**Records provided:**

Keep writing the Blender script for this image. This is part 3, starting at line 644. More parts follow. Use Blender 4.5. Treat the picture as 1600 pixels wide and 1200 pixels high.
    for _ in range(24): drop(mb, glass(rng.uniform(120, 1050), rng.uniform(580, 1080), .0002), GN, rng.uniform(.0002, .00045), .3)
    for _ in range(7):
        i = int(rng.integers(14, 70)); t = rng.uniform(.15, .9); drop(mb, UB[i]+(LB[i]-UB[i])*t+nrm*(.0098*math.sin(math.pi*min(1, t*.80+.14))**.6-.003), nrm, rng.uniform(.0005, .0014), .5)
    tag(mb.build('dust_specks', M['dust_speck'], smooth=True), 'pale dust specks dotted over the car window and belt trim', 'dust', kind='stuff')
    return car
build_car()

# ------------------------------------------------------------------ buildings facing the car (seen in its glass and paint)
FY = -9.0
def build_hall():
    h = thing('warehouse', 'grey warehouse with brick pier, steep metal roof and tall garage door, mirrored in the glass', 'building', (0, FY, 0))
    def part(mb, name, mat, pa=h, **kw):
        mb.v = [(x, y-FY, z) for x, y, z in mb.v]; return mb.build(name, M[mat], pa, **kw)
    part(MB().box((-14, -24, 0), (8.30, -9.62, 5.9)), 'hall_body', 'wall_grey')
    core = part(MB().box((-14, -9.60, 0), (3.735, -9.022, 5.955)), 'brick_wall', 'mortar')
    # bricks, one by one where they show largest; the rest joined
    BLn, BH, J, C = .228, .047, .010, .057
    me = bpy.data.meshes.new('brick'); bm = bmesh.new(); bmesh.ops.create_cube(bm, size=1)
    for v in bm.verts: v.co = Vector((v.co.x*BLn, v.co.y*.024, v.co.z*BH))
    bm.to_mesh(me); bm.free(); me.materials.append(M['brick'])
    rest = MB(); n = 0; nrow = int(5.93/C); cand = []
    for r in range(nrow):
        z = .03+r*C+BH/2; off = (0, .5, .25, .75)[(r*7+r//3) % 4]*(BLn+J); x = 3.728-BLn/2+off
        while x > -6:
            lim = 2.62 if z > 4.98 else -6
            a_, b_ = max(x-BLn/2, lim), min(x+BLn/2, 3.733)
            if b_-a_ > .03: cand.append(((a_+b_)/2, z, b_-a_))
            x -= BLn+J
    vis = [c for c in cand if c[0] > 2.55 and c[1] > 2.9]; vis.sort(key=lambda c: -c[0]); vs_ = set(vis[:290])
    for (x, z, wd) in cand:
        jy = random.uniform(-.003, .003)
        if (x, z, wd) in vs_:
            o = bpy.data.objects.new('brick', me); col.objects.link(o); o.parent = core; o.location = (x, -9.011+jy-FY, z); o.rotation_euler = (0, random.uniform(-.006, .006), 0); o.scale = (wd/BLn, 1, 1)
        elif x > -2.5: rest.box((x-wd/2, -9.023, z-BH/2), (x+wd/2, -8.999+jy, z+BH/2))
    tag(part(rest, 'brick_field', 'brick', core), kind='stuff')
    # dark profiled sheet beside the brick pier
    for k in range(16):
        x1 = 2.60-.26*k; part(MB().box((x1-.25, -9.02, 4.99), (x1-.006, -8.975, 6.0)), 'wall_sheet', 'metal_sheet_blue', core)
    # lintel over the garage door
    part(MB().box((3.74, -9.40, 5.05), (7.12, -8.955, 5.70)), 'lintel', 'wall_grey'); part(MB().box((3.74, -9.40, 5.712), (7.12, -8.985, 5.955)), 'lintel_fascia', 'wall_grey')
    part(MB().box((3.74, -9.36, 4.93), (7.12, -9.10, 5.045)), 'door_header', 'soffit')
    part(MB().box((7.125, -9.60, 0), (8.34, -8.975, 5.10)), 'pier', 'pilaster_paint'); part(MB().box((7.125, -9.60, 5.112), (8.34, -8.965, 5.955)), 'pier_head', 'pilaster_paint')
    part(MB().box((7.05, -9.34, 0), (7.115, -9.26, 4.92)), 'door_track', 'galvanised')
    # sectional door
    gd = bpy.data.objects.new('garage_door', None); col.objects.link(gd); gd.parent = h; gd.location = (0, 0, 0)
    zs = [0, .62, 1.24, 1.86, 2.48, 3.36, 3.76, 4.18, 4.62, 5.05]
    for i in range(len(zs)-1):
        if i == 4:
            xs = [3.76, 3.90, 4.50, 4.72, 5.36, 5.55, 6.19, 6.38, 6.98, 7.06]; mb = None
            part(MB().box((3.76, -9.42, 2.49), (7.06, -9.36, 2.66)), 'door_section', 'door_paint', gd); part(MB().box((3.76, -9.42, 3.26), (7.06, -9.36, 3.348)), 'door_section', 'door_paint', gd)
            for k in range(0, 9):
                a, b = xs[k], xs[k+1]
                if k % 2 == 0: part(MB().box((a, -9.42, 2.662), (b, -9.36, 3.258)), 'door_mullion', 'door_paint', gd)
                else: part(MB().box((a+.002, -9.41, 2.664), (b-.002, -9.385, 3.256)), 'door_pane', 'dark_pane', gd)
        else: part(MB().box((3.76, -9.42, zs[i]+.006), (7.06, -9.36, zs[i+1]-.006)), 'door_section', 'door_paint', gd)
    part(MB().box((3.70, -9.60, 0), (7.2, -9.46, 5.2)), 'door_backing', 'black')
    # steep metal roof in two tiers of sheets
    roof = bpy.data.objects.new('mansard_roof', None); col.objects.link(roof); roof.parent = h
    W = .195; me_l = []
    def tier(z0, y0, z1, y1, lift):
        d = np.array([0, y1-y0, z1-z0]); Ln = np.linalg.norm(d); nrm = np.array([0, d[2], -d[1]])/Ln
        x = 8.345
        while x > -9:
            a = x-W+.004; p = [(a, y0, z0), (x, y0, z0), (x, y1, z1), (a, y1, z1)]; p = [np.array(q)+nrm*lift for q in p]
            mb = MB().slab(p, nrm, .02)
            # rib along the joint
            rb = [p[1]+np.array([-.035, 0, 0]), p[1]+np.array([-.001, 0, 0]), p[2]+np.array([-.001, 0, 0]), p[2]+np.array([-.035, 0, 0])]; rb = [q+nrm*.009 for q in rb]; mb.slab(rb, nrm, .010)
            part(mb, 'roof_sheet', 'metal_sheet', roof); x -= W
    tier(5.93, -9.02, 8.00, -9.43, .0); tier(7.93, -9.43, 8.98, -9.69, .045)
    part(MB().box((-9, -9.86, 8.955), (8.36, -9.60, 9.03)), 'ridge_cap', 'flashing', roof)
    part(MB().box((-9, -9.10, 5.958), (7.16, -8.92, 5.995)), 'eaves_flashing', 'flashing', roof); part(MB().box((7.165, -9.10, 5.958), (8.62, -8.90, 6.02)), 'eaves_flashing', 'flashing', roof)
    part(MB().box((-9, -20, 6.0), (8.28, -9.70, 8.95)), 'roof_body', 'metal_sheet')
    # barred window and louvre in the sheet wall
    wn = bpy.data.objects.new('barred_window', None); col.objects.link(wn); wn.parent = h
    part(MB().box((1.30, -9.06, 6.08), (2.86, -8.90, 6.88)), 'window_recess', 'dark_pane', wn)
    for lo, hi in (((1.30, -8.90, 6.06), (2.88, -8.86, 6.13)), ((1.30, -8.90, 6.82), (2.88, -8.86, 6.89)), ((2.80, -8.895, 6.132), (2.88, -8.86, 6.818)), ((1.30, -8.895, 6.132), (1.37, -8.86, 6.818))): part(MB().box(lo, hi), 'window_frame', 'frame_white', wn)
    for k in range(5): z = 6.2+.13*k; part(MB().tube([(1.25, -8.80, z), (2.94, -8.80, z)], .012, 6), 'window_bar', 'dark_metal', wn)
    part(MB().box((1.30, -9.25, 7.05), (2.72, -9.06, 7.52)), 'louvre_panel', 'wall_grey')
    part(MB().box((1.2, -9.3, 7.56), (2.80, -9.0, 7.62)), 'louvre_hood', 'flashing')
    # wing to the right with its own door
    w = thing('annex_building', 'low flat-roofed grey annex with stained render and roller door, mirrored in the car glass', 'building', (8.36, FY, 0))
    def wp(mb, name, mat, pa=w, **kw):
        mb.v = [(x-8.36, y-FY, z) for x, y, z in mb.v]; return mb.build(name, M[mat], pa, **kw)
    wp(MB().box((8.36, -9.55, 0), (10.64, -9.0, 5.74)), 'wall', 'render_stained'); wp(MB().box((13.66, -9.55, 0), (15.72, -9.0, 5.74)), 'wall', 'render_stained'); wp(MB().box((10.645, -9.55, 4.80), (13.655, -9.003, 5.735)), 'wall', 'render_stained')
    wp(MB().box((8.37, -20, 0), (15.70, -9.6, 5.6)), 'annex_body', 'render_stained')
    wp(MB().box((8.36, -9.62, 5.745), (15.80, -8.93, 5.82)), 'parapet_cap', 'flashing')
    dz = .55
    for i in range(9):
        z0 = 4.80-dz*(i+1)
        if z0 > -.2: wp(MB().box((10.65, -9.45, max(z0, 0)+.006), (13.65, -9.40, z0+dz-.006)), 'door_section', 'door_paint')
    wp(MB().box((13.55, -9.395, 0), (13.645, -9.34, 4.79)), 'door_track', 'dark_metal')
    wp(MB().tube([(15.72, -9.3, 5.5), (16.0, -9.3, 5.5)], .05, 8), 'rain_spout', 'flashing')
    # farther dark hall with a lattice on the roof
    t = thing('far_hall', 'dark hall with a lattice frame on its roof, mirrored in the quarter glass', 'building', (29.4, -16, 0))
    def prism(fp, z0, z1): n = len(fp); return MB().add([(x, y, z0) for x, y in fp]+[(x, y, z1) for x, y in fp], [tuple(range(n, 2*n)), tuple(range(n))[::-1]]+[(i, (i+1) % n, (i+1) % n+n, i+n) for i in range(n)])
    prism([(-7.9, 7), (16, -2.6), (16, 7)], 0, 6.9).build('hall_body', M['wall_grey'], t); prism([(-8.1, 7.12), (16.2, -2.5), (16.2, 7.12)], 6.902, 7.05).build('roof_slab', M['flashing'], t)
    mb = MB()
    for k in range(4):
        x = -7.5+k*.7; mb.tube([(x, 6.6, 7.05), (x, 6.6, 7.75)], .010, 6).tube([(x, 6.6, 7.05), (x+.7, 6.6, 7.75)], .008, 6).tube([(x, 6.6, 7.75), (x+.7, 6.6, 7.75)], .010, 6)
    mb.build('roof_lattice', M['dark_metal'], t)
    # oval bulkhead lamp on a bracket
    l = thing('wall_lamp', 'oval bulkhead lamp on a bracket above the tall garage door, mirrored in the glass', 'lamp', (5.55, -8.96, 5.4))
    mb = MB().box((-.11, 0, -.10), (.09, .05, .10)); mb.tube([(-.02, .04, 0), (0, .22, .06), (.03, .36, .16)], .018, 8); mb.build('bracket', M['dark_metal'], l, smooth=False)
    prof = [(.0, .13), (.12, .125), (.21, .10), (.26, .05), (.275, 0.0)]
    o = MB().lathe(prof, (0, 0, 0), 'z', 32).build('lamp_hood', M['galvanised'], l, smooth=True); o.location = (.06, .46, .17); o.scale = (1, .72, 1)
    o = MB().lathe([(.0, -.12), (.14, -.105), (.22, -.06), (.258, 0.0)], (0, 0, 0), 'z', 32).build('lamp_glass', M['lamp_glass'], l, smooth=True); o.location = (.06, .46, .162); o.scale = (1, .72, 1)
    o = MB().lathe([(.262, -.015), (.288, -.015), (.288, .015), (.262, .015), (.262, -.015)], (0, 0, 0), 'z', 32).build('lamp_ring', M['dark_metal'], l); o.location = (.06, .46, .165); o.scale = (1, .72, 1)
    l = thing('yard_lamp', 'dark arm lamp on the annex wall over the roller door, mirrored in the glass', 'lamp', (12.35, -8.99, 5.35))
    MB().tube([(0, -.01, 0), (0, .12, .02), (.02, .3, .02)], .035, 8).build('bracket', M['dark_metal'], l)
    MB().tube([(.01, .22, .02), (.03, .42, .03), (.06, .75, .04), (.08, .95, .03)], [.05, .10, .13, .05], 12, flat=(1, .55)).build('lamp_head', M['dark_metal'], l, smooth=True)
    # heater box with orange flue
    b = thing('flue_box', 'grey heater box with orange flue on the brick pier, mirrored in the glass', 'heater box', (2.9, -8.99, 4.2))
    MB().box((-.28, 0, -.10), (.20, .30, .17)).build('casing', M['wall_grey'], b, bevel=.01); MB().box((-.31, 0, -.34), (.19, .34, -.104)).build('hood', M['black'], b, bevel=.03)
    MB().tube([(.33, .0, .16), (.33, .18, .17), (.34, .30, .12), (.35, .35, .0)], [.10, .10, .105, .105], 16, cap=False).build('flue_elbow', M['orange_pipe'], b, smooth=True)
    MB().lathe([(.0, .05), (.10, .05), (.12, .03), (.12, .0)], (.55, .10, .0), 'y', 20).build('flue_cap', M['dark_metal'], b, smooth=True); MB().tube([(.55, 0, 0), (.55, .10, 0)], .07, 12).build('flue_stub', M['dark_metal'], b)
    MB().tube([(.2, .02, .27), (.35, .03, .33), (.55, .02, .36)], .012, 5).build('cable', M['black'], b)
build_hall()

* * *

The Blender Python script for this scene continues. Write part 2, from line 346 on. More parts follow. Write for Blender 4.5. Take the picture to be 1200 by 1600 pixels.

* * *

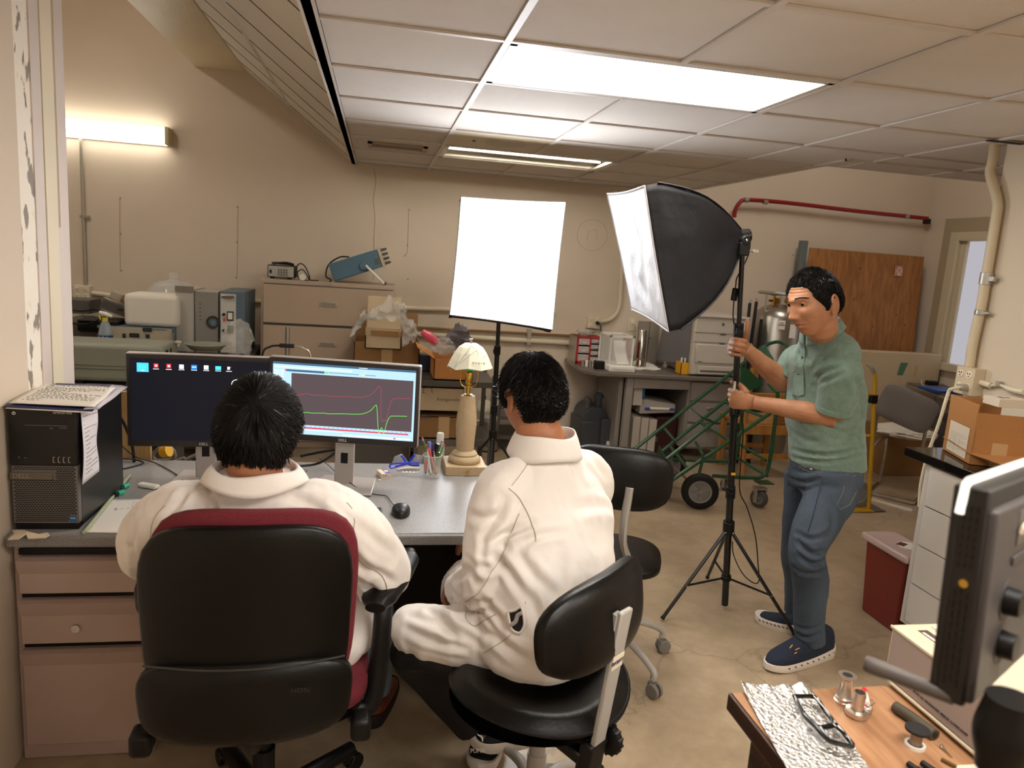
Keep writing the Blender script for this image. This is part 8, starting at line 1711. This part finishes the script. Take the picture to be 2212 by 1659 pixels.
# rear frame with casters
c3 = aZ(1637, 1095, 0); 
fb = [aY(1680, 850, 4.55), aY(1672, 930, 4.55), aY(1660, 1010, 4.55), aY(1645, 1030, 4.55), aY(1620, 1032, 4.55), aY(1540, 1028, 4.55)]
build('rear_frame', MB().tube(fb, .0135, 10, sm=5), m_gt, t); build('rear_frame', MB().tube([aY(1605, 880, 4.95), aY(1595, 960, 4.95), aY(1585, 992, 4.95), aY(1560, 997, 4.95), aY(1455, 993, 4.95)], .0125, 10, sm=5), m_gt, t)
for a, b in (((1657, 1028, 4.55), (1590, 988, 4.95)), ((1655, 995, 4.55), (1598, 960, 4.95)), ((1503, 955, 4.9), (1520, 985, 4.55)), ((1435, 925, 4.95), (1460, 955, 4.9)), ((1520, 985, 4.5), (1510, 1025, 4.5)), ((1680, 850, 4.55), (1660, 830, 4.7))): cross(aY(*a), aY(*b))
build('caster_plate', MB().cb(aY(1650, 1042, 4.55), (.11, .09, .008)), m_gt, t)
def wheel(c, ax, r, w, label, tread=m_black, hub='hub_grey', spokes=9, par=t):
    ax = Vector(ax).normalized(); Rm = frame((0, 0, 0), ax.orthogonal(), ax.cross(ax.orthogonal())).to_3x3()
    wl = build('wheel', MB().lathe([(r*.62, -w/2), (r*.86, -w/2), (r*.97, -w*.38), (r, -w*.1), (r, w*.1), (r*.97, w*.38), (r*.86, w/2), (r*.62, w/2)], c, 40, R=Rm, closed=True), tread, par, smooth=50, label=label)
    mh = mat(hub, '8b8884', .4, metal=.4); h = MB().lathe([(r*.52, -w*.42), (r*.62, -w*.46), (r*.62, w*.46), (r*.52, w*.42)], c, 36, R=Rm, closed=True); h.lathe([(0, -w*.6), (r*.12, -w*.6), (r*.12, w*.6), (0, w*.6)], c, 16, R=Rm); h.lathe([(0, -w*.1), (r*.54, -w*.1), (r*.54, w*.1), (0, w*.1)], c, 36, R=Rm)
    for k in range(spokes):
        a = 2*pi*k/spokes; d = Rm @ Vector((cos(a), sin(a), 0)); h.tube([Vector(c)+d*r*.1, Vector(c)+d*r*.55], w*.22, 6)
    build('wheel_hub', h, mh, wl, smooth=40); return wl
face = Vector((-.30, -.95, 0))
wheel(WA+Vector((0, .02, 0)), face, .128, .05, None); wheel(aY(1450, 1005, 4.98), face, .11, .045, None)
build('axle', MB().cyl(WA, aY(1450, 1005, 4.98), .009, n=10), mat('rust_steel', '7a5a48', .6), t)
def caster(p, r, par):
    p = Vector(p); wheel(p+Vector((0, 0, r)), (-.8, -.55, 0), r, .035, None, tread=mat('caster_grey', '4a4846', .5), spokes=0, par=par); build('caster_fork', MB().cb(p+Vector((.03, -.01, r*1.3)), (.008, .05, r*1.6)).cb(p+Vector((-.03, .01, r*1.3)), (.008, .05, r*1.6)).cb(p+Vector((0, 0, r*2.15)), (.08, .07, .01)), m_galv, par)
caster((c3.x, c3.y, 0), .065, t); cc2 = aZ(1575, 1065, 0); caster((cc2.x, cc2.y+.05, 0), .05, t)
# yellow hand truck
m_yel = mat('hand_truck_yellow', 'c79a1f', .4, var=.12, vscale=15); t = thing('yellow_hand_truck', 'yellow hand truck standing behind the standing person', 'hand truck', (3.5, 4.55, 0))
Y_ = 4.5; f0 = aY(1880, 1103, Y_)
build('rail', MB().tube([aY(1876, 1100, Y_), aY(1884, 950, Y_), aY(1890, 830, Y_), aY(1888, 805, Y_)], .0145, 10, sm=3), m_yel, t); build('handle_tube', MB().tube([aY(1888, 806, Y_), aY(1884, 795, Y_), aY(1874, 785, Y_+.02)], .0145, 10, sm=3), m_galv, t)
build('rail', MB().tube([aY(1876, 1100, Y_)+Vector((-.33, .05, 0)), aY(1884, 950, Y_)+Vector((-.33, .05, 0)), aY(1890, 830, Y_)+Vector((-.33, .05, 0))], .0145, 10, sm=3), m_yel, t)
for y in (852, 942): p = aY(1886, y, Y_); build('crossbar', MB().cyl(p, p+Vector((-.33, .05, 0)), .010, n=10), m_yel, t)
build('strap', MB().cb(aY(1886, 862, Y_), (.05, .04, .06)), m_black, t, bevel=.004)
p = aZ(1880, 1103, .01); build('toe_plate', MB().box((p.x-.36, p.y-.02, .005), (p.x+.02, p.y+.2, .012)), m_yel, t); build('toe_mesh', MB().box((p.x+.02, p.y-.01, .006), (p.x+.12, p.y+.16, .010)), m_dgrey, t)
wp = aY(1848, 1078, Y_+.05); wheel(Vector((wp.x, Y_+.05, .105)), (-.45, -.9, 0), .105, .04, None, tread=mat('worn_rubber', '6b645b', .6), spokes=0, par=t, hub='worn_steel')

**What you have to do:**
Extract exactly the run of lines beginning at the line with "1200 pixels high." and ending at the line with "build_car()", including both ends and nothing beyond them.

**Task result:**
Keep writing the Blender script for this image. This is part 3, starting at line 644. More parts follow. Use Blender 4.5. Treat the picture as 1600 pixels wide and 1200 pixels high.
    for _ in range(24): drop(mb, glass(rng.uniform(120, 1050), rng.uniform(580, 1080), .0002), GN, rng.uniform(.0002, .00045), .3)
    for _ in range(7):
        i = int(rng.integers(14, 70)); t = rng.uniform(.15, .9); drop(mb, UB[i]+(LB[i]-UB[i])*t+nrm*(.0098*math.sin(math.pi*min(1, t*.80+.14))**.6-.003), nrm, rng.uniform(.0005, .0014), .5)
    tag(mb.build('dust_specks', M['dust_speck'], smooth=True), 'pale dust specks dotted over the car window and belt trim', 'dust', kind='stuff')
    return car
build_car()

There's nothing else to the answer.